Masur: Exhausted Djokovic seeking shake-up

Published by Wally Masur

Novak Djokovic in action at the Monte Carlo Masters. In a statement on his website, Djokovic announced that he and his team had "mutually agreed ... to end their successful and long term partnership" after this tournament (Getty Images)
Tennis Australia Performance Director Wally Masur believes Novak Djokovic’s decision to fire his entourage – at a less-than-ideal point in the season – stems from the Serb’s ongoing frustrations with form.

Like everyone, I was surprised by Novak Djokovic’s decision to part ways with his entire support team. I sort of feel for Novak a bit; maybe this is a reaction to not being where he wants to be.

Since his loss to Sam Querrey at Wimbledon last year – and it wasn’t so much the loss, but more the nature of the loss – his results from that time on have not been great. The guy had a mind like a steel trap – the tougher the situation, the better he got. And he’d been so amazingly consistent that I guess we were just all surprised that he’s struggled to find his best form.

So I suppose getting rid of his original crew, who have been with him for about a decade, I guess is in response to him not being able to find his best tennis for a number of reasons. When you make decisions from a position of strength it’s different to being reactive when you haven’t been at your best for quite a while. So I suppose time will tell.
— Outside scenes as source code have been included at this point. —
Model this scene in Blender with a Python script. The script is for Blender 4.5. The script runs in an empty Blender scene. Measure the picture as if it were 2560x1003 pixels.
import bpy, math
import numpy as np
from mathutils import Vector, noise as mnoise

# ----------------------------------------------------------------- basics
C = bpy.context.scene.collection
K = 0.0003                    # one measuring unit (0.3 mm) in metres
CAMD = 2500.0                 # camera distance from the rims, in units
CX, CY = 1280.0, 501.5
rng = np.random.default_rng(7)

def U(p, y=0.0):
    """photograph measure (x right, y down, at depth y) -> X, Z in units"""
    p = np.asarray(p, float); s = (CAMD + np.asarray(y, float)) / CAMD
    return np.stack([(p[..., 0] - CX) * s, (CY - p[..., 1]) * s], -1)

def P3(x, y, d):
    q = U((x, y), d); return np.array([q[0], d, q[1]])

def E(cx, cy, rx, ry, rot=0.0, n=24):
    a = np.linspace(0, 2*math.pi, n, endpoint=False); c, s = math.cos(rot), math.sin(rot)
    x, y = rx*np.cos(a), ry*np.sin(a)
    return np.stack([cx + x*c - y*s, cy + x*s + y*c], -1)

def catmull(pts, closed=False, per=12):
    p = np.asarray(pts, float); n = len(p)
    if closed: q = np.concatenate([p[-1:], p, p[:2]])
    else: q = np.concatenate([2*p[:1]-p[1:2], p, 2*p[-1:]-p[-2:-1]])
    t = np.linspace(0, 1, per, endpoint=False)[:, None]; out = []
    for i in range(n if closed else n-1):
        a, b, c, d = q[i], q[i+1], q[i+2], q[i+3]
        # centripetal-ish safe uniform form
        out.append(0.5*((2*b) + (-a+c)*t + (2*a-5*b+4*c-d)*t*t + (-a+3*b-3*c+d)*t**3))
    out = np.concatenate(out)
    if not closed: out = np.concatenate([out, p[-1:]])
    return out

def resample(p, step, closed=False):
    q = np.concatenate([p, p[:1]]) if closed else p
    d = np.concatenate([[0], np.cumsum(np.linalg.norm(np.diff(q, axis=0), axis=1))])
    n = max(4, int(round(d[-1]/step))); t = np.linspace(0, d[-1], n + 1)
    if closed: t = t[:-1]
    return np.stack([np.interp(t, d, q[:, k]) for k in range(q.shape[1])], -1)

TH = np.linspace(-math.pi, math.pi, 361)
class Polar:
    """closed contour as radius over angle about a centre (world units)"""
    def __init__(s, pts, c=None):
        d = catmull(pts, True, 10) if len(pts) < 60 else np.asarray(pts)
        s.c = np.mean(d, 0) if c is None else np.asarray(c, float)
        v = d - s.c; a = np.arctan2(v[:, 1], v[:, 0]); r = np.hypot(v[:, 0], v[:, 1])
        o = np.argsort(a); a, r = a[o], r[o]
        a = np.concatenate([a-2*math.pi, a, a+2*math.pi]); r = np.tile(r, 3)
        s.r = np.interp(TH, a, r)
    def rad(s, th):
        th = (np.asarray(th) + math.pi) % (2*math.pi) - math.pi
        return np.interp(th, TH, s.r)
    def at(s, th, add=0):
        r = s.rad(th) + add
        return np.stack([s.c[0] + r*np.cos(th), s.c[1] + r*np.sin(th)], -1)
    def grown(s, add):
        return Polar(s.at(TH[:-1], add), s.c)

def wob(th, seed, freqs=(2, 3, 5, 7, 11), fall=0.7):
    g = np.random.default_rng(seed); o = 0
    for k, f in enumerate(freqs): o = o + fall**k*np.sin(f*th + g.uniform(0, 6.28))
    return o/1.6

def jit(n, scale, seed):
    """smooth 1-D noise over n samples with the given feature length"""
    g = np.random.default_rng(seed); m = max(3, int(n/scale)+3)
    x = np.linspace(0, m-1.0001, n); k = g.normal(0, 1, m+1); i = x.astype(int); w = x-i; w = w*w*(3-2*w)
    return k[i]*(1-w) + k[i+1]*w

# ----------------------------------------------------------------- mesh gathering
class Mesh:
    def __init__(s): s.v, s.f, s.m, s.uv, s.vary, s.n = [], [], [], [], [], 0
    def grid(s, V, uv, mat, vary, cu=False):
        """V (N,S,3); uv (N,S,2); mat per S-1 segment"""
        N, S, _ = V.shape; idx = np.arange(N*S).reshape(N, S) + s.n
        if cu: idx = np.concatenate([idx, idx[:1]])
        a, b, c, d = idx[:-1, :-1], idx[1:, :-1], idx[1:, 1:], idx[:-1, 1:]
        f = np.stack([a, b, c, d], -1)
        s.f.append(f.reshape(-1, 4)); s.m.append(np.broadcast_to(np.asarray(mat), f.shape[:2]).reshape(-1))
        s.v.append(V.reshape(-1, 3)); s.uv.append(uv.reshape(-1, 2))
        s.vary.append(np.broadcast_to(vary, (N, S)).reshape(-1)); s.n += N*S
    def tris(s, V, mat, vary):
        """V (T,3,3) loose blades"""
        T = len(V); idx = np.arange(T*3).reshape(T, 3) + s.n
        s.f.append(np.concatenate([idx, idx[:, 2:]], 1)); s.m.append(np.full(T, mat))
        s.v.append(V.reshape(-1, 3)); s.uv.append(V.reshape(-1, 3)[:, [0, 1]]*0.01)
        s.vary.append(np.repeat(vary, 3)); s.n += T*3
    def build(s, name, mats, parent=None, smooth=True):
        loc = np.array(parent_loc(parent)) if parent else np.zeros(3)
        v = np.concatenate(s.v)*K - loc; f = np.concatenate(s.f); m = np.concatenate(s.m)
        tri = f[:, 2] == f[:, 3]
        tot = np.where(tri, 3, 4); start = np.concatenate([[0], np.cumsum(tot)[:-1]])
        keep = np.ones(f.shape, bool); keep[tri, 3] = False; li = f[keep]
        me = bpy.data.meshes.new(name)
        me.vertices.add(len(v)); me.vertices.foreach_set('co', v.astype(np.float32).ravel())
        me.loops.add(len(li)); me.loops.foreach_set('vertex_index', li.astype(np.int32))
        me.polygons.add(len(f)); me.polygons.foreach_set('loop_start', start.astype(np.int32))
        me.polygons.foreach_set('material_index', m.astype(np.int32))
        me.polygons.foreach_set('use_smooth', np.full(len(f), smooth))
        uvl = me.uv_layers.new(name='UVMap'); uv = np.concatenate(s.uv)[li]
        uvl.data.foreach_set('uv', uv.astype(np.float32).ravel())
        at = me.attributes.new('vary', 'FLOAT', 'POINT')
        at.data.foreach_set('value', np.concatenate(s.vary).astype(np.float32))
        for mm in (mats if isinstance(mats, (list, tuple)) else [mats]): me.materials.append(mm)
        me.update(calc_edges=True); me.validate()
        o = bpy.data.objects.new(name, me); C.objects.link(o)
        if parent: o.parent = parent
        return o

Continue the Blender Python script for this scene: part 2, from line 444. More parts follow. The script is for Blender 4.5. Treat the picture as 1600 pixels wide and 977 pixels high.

It’s an interesting time of year to make such a decision because I think for the majority of players, between now and the US Open, that’s really the guts of the year. Three majors sit inside that time frame. So I suppose the timing of it seems a bit reactive. You would think that maybe you would do it at the start of the year so you would have a pre-season with your new team, but I guess that’s just where he’s at. He’s just not comfortable.

Hopefully it is an amicable split. Marian Vajda is a guy I used to play against, I’ve known him since we were about 15. He’s been there with Novak for so long. Quite often for a coach to be with a player that long, it’s not just professional; they become mates, you go through stuff with the coach on and off the court. So I hope it all ends amicably and they can all shake and move on because it’s been an incredibly successful partnership between Novak and his team. I guess all things come to an end, though.

There’s usually a bit of a bounce when you start working with someone new – they just hit you from a different angle with a different personality. We’ll have to wait and see what the long-term sustainability of his new team is.

It’s a bit like when Mats Wilander won three Grand Slam titles in 1988 and reached the quarterfinals of a fourth. He just fell of the perch the next year; he was exhausted. So maybe there’s an element of emotional and physical fatigue in what Novak has achieved that is almost unavoidable, regardless of who his support crew is.

Novak is a fighter too. He doesn’t have the Sampras serve or the 18 ways to win a point that Roger does. He’s like Rafa; he fights, he’s athletic, and a lot of his wins come at a cost. So looking at his last year – he’s just battled. He’s almost been a victim of his own success.

We also don’t see the pyramid and volume of training under all those matches he played to get him to that point. Just how brutal is it, physically? How constant? He, and other members of the Big Four, are so successful on every surface; there’s no time of the year when they have down time.

As for names like Andre Agassi and Pete Sampras being rumoured as potential new coaches for Djokovic, I quite like the sub-plots of supercoaches and former greats coming back into the game. They’ve been successful themselves. Boris Becker was very successful with Novak, as was Ivan Lendl with Andy Murray. Novak wouldn’t be doing something out of the box to hire someone like Agassi or Sampras – it’s a move that’s been quite proven.

I always say it about a great player – they must know something. Because they’ve been there and done that. There would be no surprises for them. They know what it’s like to be the last man standing at a Slam, to walk out onto that court, and they know the journey to get there. I’m sure Agassi or Sampras would have a lot to add. It’s how they communicate it and how they gel with the person.

What these former top players seem to be able to do is put their ego aside and put their player first as a priority, and get results.